Initially, this seems daunting, but I assure you it's quite simple! First, i create a list of the indices where the first element of the sublist has occured. Next, for each of these indices, I check if the following elements form the sublist. If they do, the range of indices which form the duplicate of the sublist is added to another list. Afterwards, I use a function from itertools to flatten the resulting list of lists. Every element in this flattened list is an index which is in a duplicate of the sublist. Finally, I create a new_list which consists of every element of the big_list which has an index not found in the flattened list.

I don't think that this method is in any of the other answers.
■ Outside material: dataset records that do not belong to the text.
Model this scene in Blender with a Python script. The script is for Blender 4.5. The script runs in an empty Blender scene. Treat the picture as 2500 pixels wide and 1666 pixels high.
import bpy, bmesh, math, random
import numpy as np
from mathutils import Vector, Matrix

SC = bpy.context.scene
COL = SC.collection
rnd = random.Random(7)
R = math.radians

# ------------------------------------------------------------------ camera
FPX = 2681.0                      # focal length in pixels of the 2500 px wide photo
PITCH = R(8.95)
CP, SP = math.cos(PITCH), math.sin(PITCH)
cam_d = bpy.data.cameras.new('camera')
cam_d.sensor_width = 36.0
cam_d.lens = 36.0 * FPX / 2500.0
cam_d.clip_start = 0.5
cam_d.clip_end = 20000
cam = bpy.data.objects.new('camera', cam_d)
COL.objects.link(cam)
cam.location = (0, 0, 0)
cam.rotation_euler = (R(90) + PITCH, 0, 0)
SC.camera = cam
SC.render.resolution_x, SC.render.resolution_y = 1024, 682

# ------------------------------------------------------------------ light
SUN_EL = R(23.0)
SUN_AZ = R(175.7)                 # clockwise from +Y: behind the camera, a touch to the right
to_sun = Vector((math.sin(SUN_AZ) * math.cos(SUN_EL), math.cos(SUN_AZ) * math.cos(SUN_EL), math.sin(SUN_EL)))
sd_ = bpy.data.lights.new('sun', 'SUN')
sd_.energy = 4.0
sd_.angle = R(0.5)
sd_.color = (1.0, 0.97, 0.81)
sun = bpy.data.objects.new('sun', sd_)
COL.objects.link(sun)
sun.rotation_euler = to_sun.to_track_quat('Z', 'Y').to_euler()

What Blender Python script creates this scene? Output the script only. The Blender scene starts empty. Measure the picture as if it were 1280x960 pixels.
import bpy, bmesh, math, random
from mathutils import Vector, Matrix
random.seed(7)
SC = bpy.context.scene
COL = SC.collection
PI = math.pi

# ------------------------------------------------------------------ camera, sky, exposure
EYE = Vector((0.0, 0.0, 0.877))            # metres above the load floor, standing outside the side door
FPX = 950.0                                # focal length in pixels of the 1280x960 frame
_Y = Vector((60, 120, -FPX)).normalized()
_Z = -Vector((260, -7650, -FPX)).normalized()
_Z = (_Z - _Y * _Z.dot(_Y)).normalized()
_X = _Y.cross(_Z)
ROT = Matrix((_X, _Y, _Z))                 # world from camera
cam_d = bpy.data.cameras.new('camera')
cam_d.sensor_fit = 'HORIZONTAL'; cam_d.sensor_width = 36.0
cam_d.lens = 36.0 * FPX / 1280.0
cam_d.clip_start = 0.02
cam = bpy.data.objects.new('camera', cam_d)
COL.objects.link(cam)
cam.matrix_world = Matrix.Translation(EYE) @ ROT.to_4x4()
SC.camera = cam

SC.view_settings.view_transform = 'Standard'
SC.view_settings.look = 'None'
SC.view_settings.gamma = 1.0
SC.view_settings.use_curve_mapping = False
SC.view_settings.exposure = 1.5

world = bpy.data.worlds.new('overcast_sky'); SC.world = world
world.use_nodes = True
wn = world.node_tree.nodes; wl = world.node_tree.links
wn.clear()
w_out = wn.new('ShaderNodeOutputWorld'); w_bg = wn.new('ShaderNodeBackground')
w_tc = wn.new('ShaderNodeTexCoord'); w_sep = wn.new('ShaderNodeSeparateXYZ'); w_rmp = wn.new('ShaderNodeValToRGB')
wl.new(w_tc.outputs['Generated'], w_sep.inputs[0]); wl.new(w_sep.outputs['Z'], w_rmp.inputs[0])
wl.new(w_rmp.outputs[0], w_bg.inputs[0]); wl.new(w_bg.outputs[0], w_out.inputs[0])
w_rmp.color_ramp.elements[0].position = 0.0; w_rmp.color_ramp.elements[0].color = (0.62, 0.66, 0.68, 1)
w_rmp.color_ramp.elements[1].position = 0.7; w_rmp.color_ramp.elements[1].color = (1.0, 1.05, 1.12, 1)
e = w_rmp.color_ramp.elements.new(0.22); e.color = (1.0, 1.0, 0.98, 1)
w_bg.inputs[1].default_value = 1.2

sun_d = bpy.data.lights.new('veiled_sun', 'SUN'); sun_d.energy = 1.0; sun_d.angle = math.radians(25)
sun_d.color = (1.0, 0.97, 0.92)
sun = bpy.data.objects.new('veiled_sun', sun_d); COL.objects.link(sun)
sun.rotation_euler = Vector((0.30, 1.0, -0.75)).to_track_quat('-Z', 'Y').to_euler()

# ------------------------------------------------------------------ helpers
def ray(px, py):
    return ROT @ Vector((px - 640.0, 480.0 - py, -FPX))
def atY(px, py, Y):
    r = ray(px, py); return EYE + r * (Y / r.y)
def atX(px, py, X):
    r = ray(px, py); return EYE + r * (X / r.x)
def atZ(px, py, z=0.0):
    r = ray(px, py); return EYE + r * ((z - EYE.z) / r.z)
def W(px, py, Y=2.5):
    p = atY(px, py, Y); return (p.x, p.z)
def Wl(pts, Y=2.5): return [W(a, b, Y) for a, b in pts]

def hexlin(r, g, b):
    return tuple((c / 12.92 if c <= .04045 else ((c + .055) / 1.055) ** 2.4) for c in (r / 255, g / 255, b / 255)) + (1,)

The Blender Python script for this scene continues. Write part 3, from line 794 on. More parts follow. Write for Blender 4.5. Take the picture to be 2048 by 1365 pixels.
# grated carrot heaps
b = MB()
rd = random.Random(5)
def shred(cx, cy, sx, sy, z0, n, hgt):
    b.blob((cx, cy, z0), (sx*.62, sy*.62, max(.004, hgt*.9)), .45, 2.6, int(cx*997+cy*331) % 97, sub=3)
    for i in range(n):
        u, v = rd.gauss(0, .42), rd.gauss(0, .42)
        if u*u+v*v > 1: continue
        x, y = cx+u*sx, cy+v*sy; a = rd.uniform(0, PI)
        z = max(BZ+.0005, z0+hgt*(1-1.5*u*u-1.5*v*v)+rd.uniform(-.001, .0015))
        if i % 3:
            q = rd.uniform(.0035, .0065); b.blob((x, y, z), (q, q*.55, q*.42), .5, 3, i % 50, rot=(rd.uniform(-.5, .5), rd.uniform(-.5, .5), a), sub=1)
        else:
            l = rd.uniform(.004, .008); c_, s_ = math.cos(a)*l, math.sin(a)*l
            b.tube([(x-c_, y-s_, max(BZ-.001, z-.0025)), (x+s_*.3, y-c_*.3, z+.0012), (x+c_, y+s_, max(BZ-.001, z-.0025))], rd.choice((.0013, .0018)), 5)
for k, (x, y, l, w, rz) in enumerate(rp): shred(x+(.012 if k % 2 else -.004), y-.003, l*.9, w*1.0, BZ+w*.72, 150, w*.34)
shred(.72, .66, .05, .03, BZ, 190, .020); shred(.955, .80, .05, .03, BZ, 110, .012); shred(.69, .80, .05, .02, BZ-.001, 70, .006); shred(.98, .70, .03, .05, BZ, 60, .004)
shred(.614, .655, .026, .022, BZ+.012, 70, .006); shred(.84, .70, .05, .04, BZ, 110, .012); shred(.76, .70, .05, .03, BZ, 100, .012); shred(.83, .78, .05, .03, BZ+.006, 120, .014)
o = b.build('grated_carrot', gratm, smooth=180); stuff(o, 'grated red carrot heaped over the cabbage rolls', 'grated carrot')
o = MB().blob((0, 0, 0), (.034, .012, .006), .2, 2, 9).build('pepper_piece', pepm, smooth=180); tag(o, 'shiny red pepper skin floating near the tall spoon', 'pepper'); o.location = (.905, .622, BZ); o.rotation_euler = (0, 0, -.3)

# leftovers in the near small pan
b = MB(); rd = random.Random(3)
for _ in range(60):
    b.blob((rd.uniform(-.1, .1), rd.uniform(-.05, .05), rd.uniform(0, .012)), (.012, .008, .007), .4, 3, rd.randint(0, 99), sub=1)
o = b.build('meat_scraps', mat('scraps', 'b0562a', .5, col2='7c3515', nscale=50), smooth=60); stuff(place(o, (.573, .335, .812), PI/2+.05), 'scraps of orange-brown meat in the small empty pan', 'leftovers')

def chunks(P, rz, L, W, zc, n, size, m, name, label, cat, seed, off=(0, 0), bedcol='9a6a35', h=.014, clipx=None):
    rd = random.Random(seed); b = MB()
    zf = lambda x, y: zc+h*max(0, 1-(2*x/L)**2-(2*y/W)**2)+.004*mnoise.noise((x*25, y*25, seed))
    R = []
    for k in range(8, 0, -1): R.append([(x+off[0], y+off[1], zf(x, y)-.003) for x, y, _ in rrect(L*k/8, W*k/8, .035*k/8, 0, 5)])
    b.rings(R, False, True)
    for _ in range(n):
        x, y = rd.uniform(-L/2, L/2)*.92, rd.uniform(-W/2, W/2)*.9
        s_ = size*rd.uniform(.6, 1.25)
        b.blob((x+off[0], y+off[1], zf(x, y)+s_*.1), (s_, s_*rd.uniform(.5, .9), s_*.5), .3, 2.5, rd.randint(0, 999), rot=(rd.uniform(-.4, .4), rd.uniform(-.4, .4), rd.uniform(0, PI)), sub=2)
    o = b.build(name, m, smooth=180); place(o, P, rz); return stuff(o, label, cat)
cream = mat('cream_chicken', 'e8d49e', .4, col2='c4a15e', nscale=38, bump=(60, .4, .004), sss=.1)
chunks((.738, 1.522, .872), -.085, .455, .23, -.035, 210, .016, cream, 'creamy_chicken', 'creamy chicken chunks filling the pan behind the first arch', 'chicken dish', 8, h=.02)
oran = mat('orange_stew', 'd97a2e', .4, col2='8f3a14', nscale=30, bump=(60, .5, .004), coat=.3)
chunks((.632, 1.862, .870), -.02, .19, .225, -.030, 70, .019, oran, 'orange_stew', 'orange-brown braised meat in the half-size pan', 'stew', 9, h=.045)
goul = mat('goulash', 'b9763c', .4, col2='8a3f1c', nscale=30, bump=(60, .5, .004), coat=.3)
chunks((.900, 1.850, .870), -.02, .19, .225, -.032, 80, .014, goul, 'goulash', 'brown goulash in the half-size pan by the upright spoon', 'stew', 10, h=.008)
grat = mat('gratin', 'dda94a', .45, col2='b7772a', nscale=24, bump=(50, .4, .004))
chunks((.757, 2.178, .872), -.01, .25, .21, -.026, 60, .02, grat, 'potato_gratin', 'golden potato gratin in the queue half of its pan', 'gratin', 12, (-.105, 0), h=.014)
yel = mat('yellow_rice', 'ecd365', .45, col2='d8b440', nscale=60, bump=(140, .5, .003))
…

I like it the most as it's quite neat once you realise how it works and is very efficient (due to the nature of list comprehensions).

0

You can use recursion with a generator:

def remove(d, sub_list):
   if d[:len(sub_list)] == sub_list and len(sub_list) <= len(d[:len(sub_list)]):
      yield from [[], remove(d[len(sub_list):], sub_list)][bool(d[len(sub_list):])]
   else:
      yield d[0]
      yield from [[], remove(d[1:], sub_list)][bool(d[1:])]

tests = [[[2, 1, 2, 3, 1, 2, 4], [1, 2]], [[1, 2, 1, 2], [1, 2]], [[1, 'a', int, 3, float, 'a', int, 5], ['a', int]], [[1, 1, 1, 1, 1], [1,1,1]]]
for a, b in tests:
  print(list(remove(a, b)))

Output:

[2, 3, 4]
[]
[1, 3, <class 'float'>, 5]
[1, 1]
0

Just for fun, here is the closest approximation to a one-liner:

from functools import reduce

big_list = [2, 1, 2, 3, 1, 2, 4]
sub_list = [1, 2]
result = reduce(lambda r, x: r[:1]+([1]+r[2:-r[1]],[min(len(r[0]),r[1]+1)]+r[2:])[r[-r[1]:]!=r[0]]+[x], big_list+[0], [sub_list, 1])[2:-1]

Don't trust that it works? Check it on IDEone!

Of course it's far from efficient and is disgustfully cryptic, however it should help to convince the OP to accept @Mad Physicist's answer.

1
  • "Of course it's far from efficient and is disgustfully cryptic, however it should help to convince the OP to accept @Mad Physicist's answer." +1 for that Aug 4, 2018 at 12:23
0

What you are trying to achieve can be done by converting it into list of strings and after replacing again convert it to integer type.

In a single line you can do it like this

map(int,list(("".join(map(str, big_list))).replace("".join(map(str, sub_list)),'').replace(''.join((map(str, sub_list))[::-1]),'')))

Input

big_list = [1, 2, 1, 2, 1]
sub_list = [1, 2, 1]

Output

[2, 1]

Input

big_list = [2, 1, 2, 3, 1, 2, 4]
sub_list = [1, 2]

Ouput

[2, 3, 4]

1
  • 1
    According to the question this should work for any type: objects, classes, ... AFAIK you can't make very object to a string. You could pickle them to a string .... but this sounds wired.